(opinions) campus involvement

2019 Gobblerfest, Sept. 6 2019

Within the 2,600 acres of Virginia Tech’s campus, there are 905 student organizations, from The Bagel Club to Swine Club. With some academic, a few food-related, several cultural and various others, there is seemingly a club for anything that may come to mind. Made up of some of the thousands of students that have dedicated themselves to a common cause, our organizations represent the diversity and character of Virginia Tech.

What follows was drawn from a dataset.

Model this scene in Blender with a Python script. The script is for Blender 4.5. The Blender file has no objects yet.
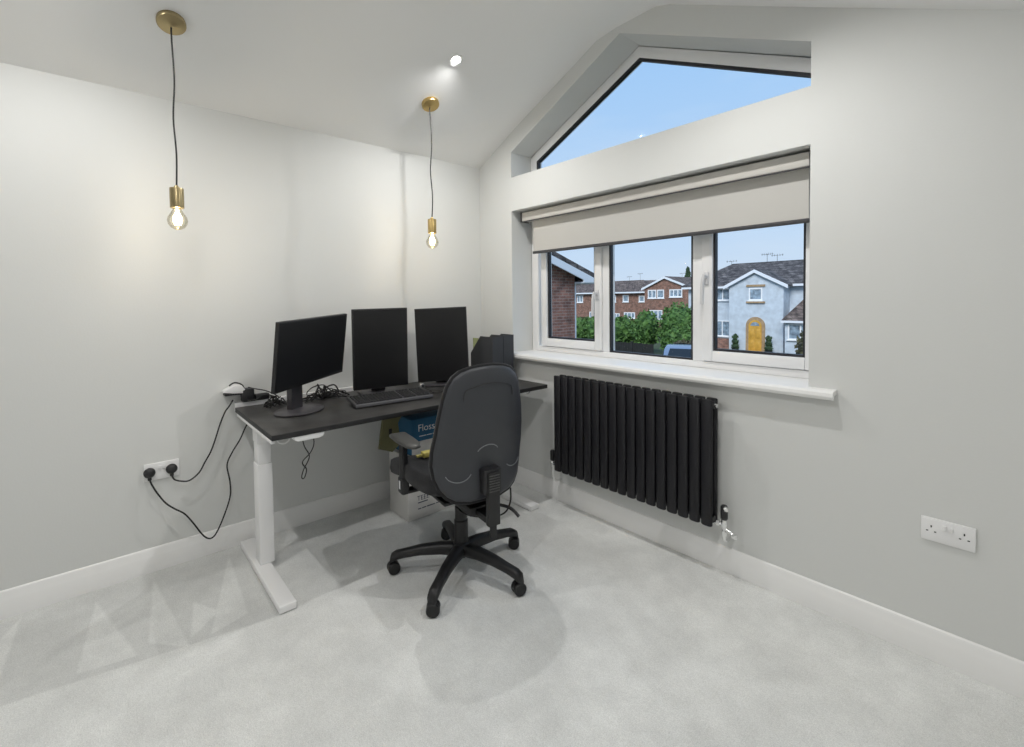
import bpy, bmesh, math, random
from mathutils import Vector, Matrix
random.seed(7)
sc = bpy.context.scene
COL = sc.collection
R = math.radians
PI = math.pi

# ------------------------------------------------------------------ camera
cam_data = bpy.data.cameras.new('camera')
cam = bpy.data.objects.new('camera', cam_data); COL.objects.link(cam); sc.camera = cam
YAW, PITCH, ROLL = -0.8533, -0.0301, -0.0115
FPX, CY, CX = 464.17, 312.97, 505.03
fw = Vector((math.sin(YAW)*math.cos(PITCH), math.cos(YAW)*math.cos(PITCH), math.sin(PITCH)))
r0 = Vector((math.cos(YAW), -math.sin(YAW), 0)); u0 = r0.cross(fw)
rt = r0*math.cos(ROLL)+u0*math.sin(ROLL); up = -r0*math.sin(ROLL)+u0*math.cos(ROLL)
m = Matrix((rt, up, -fw)).transposed().to_4x4(); m.translation = (2.937, -2.3099, 1.3606)
cam.matrix_world = m
cam_data.sensor_fit = 'HORIZONTAL'; cam_data.sensor_width = 36
cam_data.lens = FPX/1024*36
cam_data.shift_x = (512-CX)/1024; cam_data.shift_y = (CY-373.5)/1024
cam_data.clip_start = .02; cam_data.clip_end = 400

# ------------------------------------------------------------------ view, sky
vs = sc.view_settings
vs.view_transform = 'Standard'; vs.look = 'None'; vs.gamma = 1; vs.use_curve_mapping = False
vs.exposure = 0.0
DOWNLIGHT_W = 35.0
PENDANT_W = 4.0
SKY = 1.0
w = bpy.data.worlds.new('sky'); sc.world = w; w.use_nodes = True
nt = w.node_tree; nt.nodes.clear()
def N(nt, t, **k):
    n = nt.nodes.new(t)
    for a, b in k.items(): setattr(n, a, b)
    return n
tc = N(nt, 'ShaderNodeTexCoord'); sep = N(nt, 'ShaderNodeSeparateXYZ')
nt.links.new(tc.outputs['Generated'], sep.inputs[0])
cr = N(nt, 'ShaderNodeValToRGB')
e = cr.color_ramp.elements
e[0].position = 0.0; e[0].color = (.62, .74, .88, 1)
e[1].position = .5; e[1].color = (.33, .58, .93, 1)
x = e.new(.14); x.color = (.50, .69, .93, 1)
nt.links.new(sep.outputs['Z'], cr.inputs[0])
nz = N(nt, 'ShaderNodeTexNoise'); nz.inputs['Scale'].default_value = 2.2; nz.inputs['Detail'].default_value = 4
mp = N(nt, 'ShaderNodeMapping'); mp.inputs['Scale'].default_value = (1, 1, 4)
nt.links.new(tc.outputs['Generated'], mp.inputs[0]); nt.links.new(mp.outputs[0], nz.inputs['Vector'])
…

These organizations are such a big part of our community that it is almost a rite of passage to explore them all –– and collect free stuff from them –– at Gobblerfest within your first weeks here as a new student. From then on, involvement is unique to each student. The combinations of what organizations they decide to join, the goals they pursue and the positions they take on are endless.

For Grace Stevens, a junior double-majoring in international relations and Spanish, involvement was never a question, but the answer surprised her anyways.

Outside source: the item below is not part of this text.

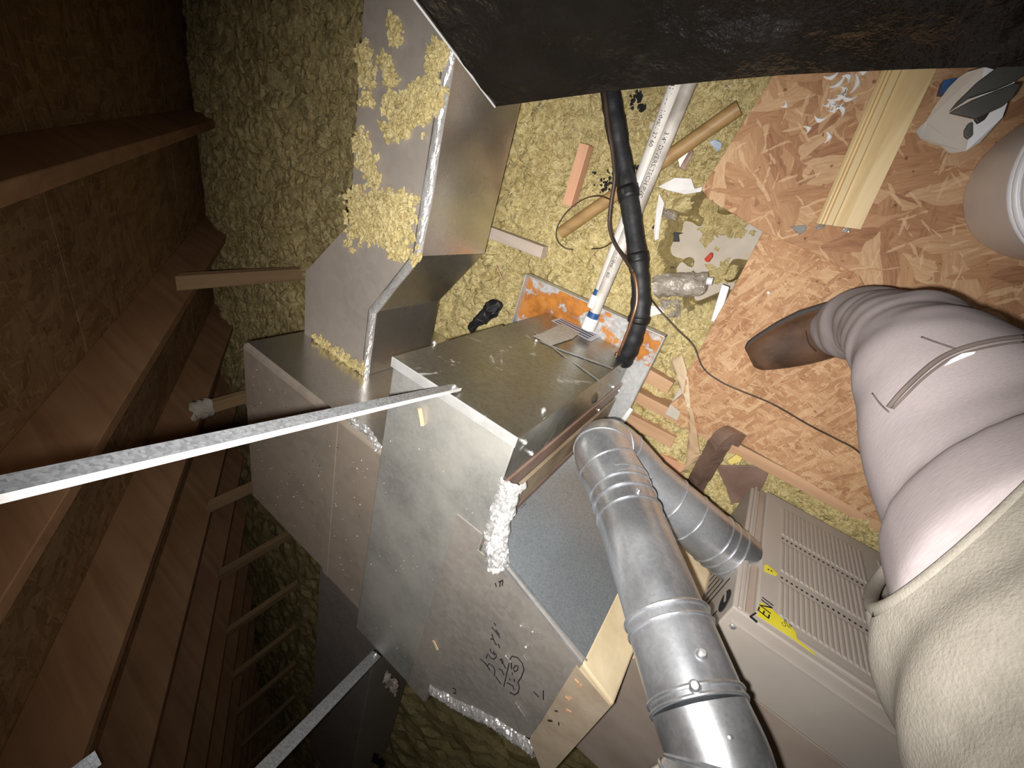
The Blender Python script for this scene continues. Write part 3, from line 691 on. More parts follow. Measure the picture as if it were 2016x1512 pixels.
# louvres on the end of the casing
for k in range(9):
    z = .135 + k * .021
    MB().box(FX - .0006, FX + .001, FY - .030, FY - .132, z, z + .0042).build('side_louver', 'dark_gap', fu)
MB().box(FX - .0006, FX + .001, FY - .060, FY - .130, .362, .3655).build('side_louver', 'dark_gap', fu)
lc = at(1428, 1183, x=FX)
m = MB(); vs = [V(FX - .0008, lc.y + .020 * math.cos(a), lc.z + .022 * math.sin(a)) for a in np.linspace(0, 2 * math.pi, 28, endpoint=False)]
logo = m.prism(vs, (-.0006, 0, 0)).build('logo', 'ink', fu)
m = MB().prism([V(FX - .0016, lc.y - .004, lc.z - .020), V(FX - .0016, lc.y + .002, lc.z - .019), V(FX - .0016, lc.y + .006, lc.z + .006), V(FX - .0016, lc.y - .001, lc.z + .004)], (-.0004, 0, 0))
o = m.build('logo_slash', 'furnace_paint'); childof(o, logo)
screw(fu, at(1443, 1232, z=FZ), (0, 0, 1), .004)
# labels on the door
def ondoor(q, lift=.0006): p = at(*q, y=yd + .0028); return V(p.x, p.y + lift, p.z)
lab = MB().prism([ondoor(q) for q in ((1497, 1186), (1519, 1200), (1541, 1220), (1556, 1233), (1566, 1245), (1568, 1258), (1605, 1288), (1603, 1290), (1560, 1258), (1490, 1212))], (0, .0004, 0)).build('energy_label', 'yellow_label'); childof(lab, door)
o = letters('label_print', 'ENI', .026, ondoor((1512, 1222), .0014), (0.16, 0, -1), (-1, 0, -.16), 'ink', None, .0004); childof(o, lab)
o = letters('label_print', 'Com', .009, ondoor((1545, 1237), .0014), (0.16, 0, -1), (-1, 0, -.16), 'ink', None, .0004); childof(o, lab)
o = letters('label_print', 'Fu', .009, ondoor((1556, 1240), .0014), (0.16, 0, -1), (-1, 0, -.16), 'ink', None, .0004); childof(o, lab)
lab2 = MB().prism([ondoor(q) for q in ((1504, 1113), (1510, 1112), (1531, 1130), (1527, 1135), (1504, 1125))], (0, .0004, 0)).build('label_remnant', 'yellow_label'); childof(lab2, door)
m = MB()
for q in ((1512, 1122), (1518, 1125)):
    p = ondoor(q, .0013); m.box(p.x - .0014, p.x + .0014, p.y, p.y + .0003, p.z - .0014, p.z + .0014)
childof(m.build('label_print', 'ink'), lab2)
m = MB(); p = [ondoor(q, .0004) for q in ((1476, 1215), (1487, 1208))]; q2 = ondoor((1489, 1226), .0004)
m.bar(p[0] + V(0, .001, 0), p[1] + V(0, .001, 0), (.0012, 0, 0), (0, .001, 0)); m.bar(p[0] + V(0, .001, 0), q2 + V(0, .001, 0), (0, 0, .0012), (0, .001, 0))
childof(m.build('corner_mark', 'ink'), door)
MB().box(FX + .01, 1.0, FY - .030, FY - .024, FZ, FZ + .003).build('top_rib', 'furnace_paint', fu, bevel=.001)

# ------------------------------------------------------------------ flue pipe
flue = thing('flue_pipe', 'galvanised flue pipe rising in front of furnace, with adjustable elbows', 'flue pipe', (.2, -.53, .24))
r0 = .052
B0, B1 = V(.212, -.545, .240), V(-.015, -.470, .285)
A0, A1 = V(-.040, -.438, .390), V(.166, -.470, .628)
def autot(o): return autosmooth(o, .7)
autot(MB().tube([B0, B0.lerp(B1, .5), B1], r0, 40).build('pipe_section', 'galv_pipe', flue))
dA = (A1 - A0).normalized(); dB = (B1 - B0).normalized()
autot(MB().tube([A0, A1], [r0, r0], 44).build('pipe_section', 'galv_pipe', flue))
el = [B1, V(-.060, -.450, .288), V(-.090, -.432, .305), V(-.098, -.424, .335), V(-.080, -.428, .362), A0]
els = spline(el, 8); autot(MB().tube(els, r0 * 1.03, 40).build('elbow', 'galv_pipe', flue))
for i in (10, 18, 26, 34):
    autot(MB().ring(els[i], els[i + 1] - els[i - 1], r0 * 1.03, .0018).build('bead', 'galv_pipe', flue))
for f_, rr in ((.0, .002), (.05, .0014), (.12, .002), (.20, .0014)):
    autot(MB().ring(A0.lerp(A1, f_), dA, r0 * 1.02, rr).build('bead', 'galv_pipe', flue))
for f_, rr in ((.12, .0016), (.20, .0016), (.27, .0016), (.52, .0012), (.72, .0012)):
    autot(MB().ring(B0.lerp(B1, f_), dB, r0 * 1.01, rr).build('bead', 'galv_pipe', flue))
# collar near the top, then elbow turning away
C0 = A0.lerp(A1, .70); autot(MB().tube([C0, A1], r0 * 1.035, 44).build('pipe_collar', 'galv_pipe', flue))
for f_, rr in ((.70, .003), (.745, .0022), (.97, .0026), (.998, .0022)):
    autot(MB().ring(A0.lerp(A1, f_), dA, r0 * 1.045, rr).build('bead', 'galv_pipe', flue))
el2 = [A1, V(.200, -.480, .664), V(.202, -.505, .70), V(.182, -.545, .735), V(.160, -.575, .80), V(.130, -.60, .95), V(.125, -.61, 1.2)]
e2s = spline(el2, 8); autot(MB().tube(e2s, r0 * 1.03, 40).build('elbow', 'galv_pipe', flue))
for i in (8, 16, 24, 32): autot(MB().ring(e2s[i], e2s[i + 1] - e2s[i - 1], r0 * 1.035, .0024).build('bead', 'galv_pipe', flue))
def on_pipe(px, py, c, d, r):
    """front point of a pipe (axis c + t d, radius r) along the sight line of a pixel"""
    e = Vector(EYE); w = Vector((R.T @ np.array([px - 1008.0, py - 756.0, F])).tolist()).normalized()
    wp = w - d * w.dot(d); q = (e - c); qp = q - d * q.dot(d)
    a, b, k = wp.dot(wp), 2 * wp.dot(qp), qp.dot(qp) - r * r; D = max(b * b - 4 * a * k, 0)
    t = (-b - math.sqrt(D)) / (2 * a); p = e + w * t; n = (p - c) - d * (p - c).dot(d)
    return p, n.normalized()
for q in ((1380, 1288), (1368, 1352)):
    p, n = on_pipe(*q, A0, dA, r0 * 1.035)
    m = MB(); m.blob(p - n * .001, .007, (1, 1, 1), 0, ICO2); o = m.build('dimple', 'galv_pipe', flue, smooth=True)
    screw(flue, p + n * .004, n, .003)
for q in ((1168, 898), (1258, 966)):
    p, n = on_pipe(*q, A0, dA, r0 * 1.03); MB().blob(p, .004, (1, 1, 1), 0, ICO2).build('rivet', 'galv_pipe', flue, smooth=True)
p, n = on_pipe(1435, 1452, V(.190, -.480, .648), V(.04, -.12, .38).normalized(), r0 * 1.03)
MB().blob(p, .006, (1, 1, 1), 0, ICO2).build('dimple', 'galv_pipe', flue, smooth=True)

# ------------------------------------------------------------------ hanger straps
def strap(label, a, b, w, turn=0.0, thick=.0018, lip=.006, bolt=True):
    a, b = Vector(a), Vector(b); th = thing('hanger_strap', label, 'metal strap', a, 'galvanised hanger straps')
    ax = (b - a).normalized(); mid = a.lerp(b, .5); vw = (Vector(EYE) - a.lerp(b, .35)).normalized()
    wv = ax.cross(vw).normalized(); nv = wv.cross(ax).normalized()
    if turn: 
        rm_ = Matrix.Rotation(turn, 3, ax); wv = rm_ @ wv; nv = rm_ @ nv
    MB().bar(a, b, wv * w * .5, nv * thick * .5).build('strap_face', 'galv_strap', th)
    if lip:
        s = -1 if (R[1] @ np.array(wv)) < 0 else 1
        q = wv * (w * .5 * s)
        MB().bar(a + q + nv * lip * .5, b + q + nv * lip * .5, wv * .0009, nv * lip * .5).build('strap_lip', 'white_edge', th)
    if bolt: screw(th, a + ax * .008 + nv * .001, nv, .003)
    return th
def hang(a, b, zroof=None):
    a, b = Vector(a), Vector(b); d = b - a
    t = (RC + SL * a.x - .0 - a.z) / (d.z - SL * d.x); return a + d * t
s1a, s1b = V(-.316, -.338, .540), V(-.255, -.207, .995)
strap('galvanised angle strap screwed to the front top edge of the coil cabinet', s1a, hang(s1a, s1b), .0175, .75, lip=.005)
s2a, s2b = V(-.352, -1.180, .560), V(-.290, -.985, .870)
strap('flat galvanised strap rising from the back edge of the coil cabinet', s2a, hang(s2a, s2b), .026, .3, lip=0)
s3a = V(-.545, -1.085, 1.02)
strap('short galvanised strap with a cut end hanging from the rafters', s3a, V(-.545, -1.085, RC + SL * -.545), .026, 0, .003, lip=0, bolt=False)

# ------------------------------------------------------------------ black wrapped duct above the pipes
bd = thing('wrapped_duct', 'big duct wrapped in glossy black film, hanging over the drain pipes', 'air duct', (-.42, .05, .45))
bot = [at(975, 210, z=.45), at(1200, 180, z=.45), at(1400, 160, z=.45), at(1550, 147, z=.45), at(1800, 136, z=.45), at(2016, 131, z=.45)]
dd = (bot[-1] - bot[-2]).normalized(); bot.append(bot[-1] + dd * .5)
upv = (V(-.436, .109, .601) - V(-.422, .049, .45)).normalized() * .5
e1 = (bot[5] - bot[0]).normalized(); bk = e1.cross(upv).normalized(); bk = bk if bk.y > 0 else -bk
NX, NY = 90, 26
def face(u, v, depth=0.0):
    i = u * (len(bot) - 1); k = int(min(i, len(bot) - 2)); q = bot[k].lerp(bot[k + 1], i - k)
    p = q + upv * v
    w = .004 * noise.noise(V(p.x * 9, p.z * 22, 3)) + .0030 * noise.noise(V(p.x * 40 + p.z * 30, p.z * 40, 8)) + .0012 * noise.noise(V(p.x * 110, p.z * 90, 4))
    return p + bk * (w * min(1, v * 12)) + bk * depth
m = MB().grid(lambda u, v: face(u, v), NX, NY); n0 = len(m.v)
m.grid(lambda u, v: face(u, v, .30), NX, 2)
o = m.build('film_face', 'black_film', bd, smooth=True)
q = [face(0, 0), face(0, 1), face(0, 1, .3), face(0, 0, .3)]
MB().prism(q, e1 * .003).build('end_cap', 'black_film', bd)
MB().add([face(u, 0, d) for u in np.linspace(0, 1, 30) for d in (0, .3)], [(2 * i, 2 * i + 1, 2 * i + 3, 2 * i + 2) for i in range(29)]).build('bottom_face', 'black_film', bd)
MB().add([face(u, 1, d) for u in np.linspace(0, 1, 30) for d in (0, .3)], [(2 * i, 2 * i + 1, 2 * i + 3, 2 * i + 2) for i in range(29)]).build('top_face', 'black_film', bd)
MB().bar(face(0, -.0) - bk * .001, face(0, 1.0) - bk * .001, e1 * .0008, bk * .0008).build('foil_edge', 'white_edge', bd)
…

“I’ve always enjoyed playing an active role in my community, so I knew I wanted to find at least one organization to devote time to in college, since one organization, Model United Nations, played a large role in my high school experience, giving me tangible professional skills, as well as a supportive community,” Stevens said. “Coming to Virginia Tech, I didn’t really know what my options were for getting involved, nor did I expect to find so many organizations that I connected with, but I have been fortunate to find many pockets of people and ideas that I am passionate about.” 

Stevens now stands as vice president of the Class of 2021, the director of communications of the Student Alumni Associates, the vice president of membership for Omicron Delta Kappa, Hokie Ambassador, a Relay for Life committee member, and a First Year Leadership Experience (FLEX) mentor and ambassador for the College of Liberal Arts and Human Sciences.

Though this list may seem daunting, motivation is drawn from our very own motto, Ut Prosim.

“I think the work I do on campus is rewarding for me, personally, because I enjoy being a part of a team that is working towards a common cause to make campus better, or at least more enjoyable in some regard,” Stevens said. “Serving on Ring Dance committee allows me to be a representative for my class and, ultimately, produce an event that my classmates will hopefully remember years down the road. I love being able to have a direct impact on my peers; it is really rewarding to see people enjoy and grow from the work my campus organizations do.”

While enhancing our university, being a part of these organizations also comes with a personal experience unlike any other that carries on even after a diploma is in hand. This is another motivating factor for students like Sneha Kripanandan, a sophomore majoring in computer science, who is part of Virginia Tech Dhamaal and the Honors College Living-Learning Community in East Ambler-Johnston while also serving as co-head of the Public Relations and Marketing Team of SheHacks.

“It makes me feel like I’m getting the best out of my college experience and really being present here at Virginia Tech and not taking for granted all the things that are going on,” Kripanandan said. “The more you get involved the more you learn to love the place. I think that the clubs and organizations that you become a part of really are what enhance your experience here and those are the people that you’re going to remember after college is over.”  

The work that students do in their respective organizations gives Virginia Tech a certain charm, one that has been recognized on the national front as Virginia Tech has become the largest Relay for Life event hosted by a college. Yet, this is only one of the many large-scale events and volunteering efforts from one of many organizations that we hold as a university. For this legacy to carry on, it is imperative that we continue to be involved on campus, maintain a welcoming and safe community and encourage our peers to do the same. The work that students like Stevens and Kripandandan do to run and promote these organizations fosters the atmosphere and reputation that our campus prides itself on, made by and for the students.